Is it because ITSM has just fallen into the “that’s a help desk thing” bucket? That would be unfortunate.

Maybe it’s because cyber security has become its own department with a seat at the table for business continuity and risk. It is the team of jocks who have their own team uniforms and sit together at the lunch table, talking about how SNORT intercepted some denial of service, or SPLUNK alarmed a brute force attack.

In any event, I find the whole idea of cyber security teams and service management teams silly. This isn’t peanut butter and jelly. It’s fruit and sugar, and it's all jelly.

Let’s go with the assumption I suggested that ITSM is relegated to just a “support thing” (which is stupid, but let's go with it). Even then, a separation of these two makes no sense. Take a second and think about your top five requests that come into your service desk.

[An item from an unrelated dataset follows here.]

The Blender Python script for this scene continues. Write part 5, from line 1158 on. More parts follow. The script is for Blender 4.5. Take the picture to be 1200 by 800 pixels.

According to my research (which consisted of talking to four service desk managers at my last HDI meeting), these three requests always appear at the top of the list:

1) Password reset

2) New account setup

3) New account access - (email, Sharepoint, file share, third-party app, etc.)

Is it conceivable to imagine an organization that resets passwords, sets up new accounts for people, or gives permission to critical business information services and systems without following a process that complies with a corporate policy?

(If you answered YES, please fill up your bathtub with water and throw all your devices in it.)

Of course it’s not. Remember my definition of IT Service Management:

1) The defined and monitored method for how work comes into IT

2) The transparent representation of how work gets done in IT

3) The measured balance of planned work vs. unplanned work based on business priority

4) The demonstrated increased of improvement in value of IT resources

Would we not also clearly define how passwords are reset, by whom, and how they are monitored for control?

Is any IT security work done that is not transparent and documented to ensure methods are repeatable and audible?

Would IT security be able to reduce any levels of risk if it were not spending time on risk prevention as well as streamlining risk response?

Lastly, how would IT security possibly fund itself before breach and impact if it could not represent its value?

This last statement is one of the reasons most security projects are funded after a breach or audit failure. Yes, this stupid and unprofessional. I suggest we not list these incidents on our LinkedIn skills page.

Unifying IT is not about getting two departments to work more collaboratively together. It’s about getting outcomes to leverage practices and tools that maximize value, reduce workload, and increase visibility. ITxM is all about systematically improving capabilities within IT asset, service and security management.